Plus, the folks this finch chatted with about the raids complained that the cops acted like class-A pricks.

DJ William Fucking Reed recalled how the Rogue was raided during the three-year anniversary party of his club night Shake! by a dozen coppers wearing Kevlar vests.

"They were essentially holding everyone hostage for an hour," said Reed. "It was insane!"

One club proprietor squawked that nothing like this had ever before happened to him during the many years he'd been in business: "It wasn't routine. Not even close. It looked like a warrant roundup."

Yet Sergeant Mark Clark, the Scottsdale PD's spokesman, insisted such "bar checks" are routine, and not part of some crackdown on booze barns. He asserted the PD is permitted to do this under Title Four of the Arizona Revised Statutes, which allows peace officers to inspect bars "during the hours in which the premises are occupied."

As for the reports of customers being detained by Scottsdale cops, Clark equivocated in classic cop flack-ese.

"A typical bar check does not include the detention or seizure of any patrons," Clark claimed. "However, the officers may restrict customers from entering based on articulable officer safety concerns or in the furtherance of an investigation."

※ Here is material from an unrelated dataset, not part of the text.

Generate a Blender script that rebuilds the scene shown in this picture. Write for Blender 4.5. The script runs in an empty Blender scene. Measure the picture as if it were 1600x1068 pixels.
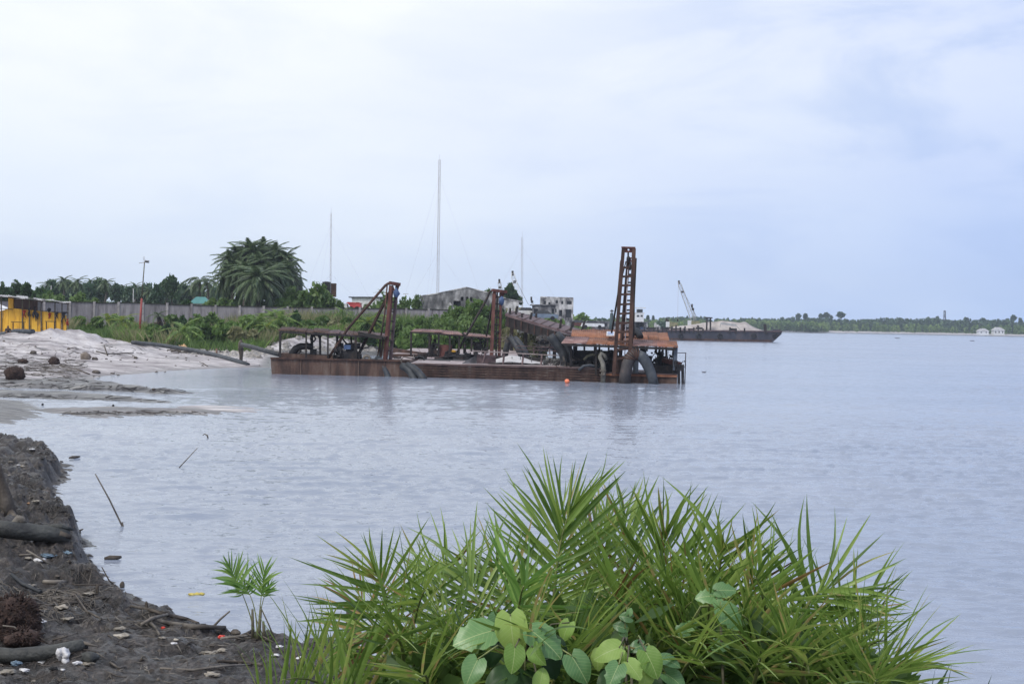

The AZ ACLU's legal director, Dan Pochoda, thinks differently.

"It's a Fourth Amendment violation of unreasonable seizure," said Pochoda. "Seizure is defined as when a person unreasonably isn't permitted to leave pursuant to the orders of law enforcement. That's exactly what's going on here."

Why Five-O's doing this is a matter of speculation. Some say it's Mayor Mary Manross' latest crusade. (Scottsdale flack Mike Phillips denied this was true.) Others say it's an attempt to rein in underage drinking, sparked by a raid on the Mondrian Hotel's Skybar in February, which netted 24 underage cocktail-snorters.

Whatever the reason, the Scottsdale PD needs to stop pretending it operates in some police state paradise where it can bully local businesses and patrons sans consequence. Be forewarned, flatfeet: A lawsuit by a pissed-off patron will surely be around the bend if you keep up this b.s.

PROJECT MAYHEM

So who expected the voice of reason to be a Scientologist's? Not this cynical starling, who still thinks Scientology's full of hooey. But that's what church spokesman Sanford Block sounded like the other day when describing the secretive anti-Scientology group Anonymous.

Speaking of Anonymous' March 15 protest before the Church of Scientology's PHX HQ on Seventh Street just south of Indian School Road, Block acknowledged of the Internet-savvy horde, "This is sort of their way of taking things out of virtual reality."

Indeed, the majority of 50 or 60 individuals who made the scene for the largely peaceful protest, two days after the birthday of Scientology founder L. Ron Hubbard, were 20-something Net-obsessed geeks who'd watched V for Vendetta and Fight Club one too many times.

Guy Fawkes masks from V for Vendetta were all the rage, as were signs ripping Scientologists Tom Cruise and John Travolta. One cherub-faced protester wore a giant hat inspired by The Nightmare Before Christmas. Another, dressed as a penguin, toted a "Fuck Scientology" sign.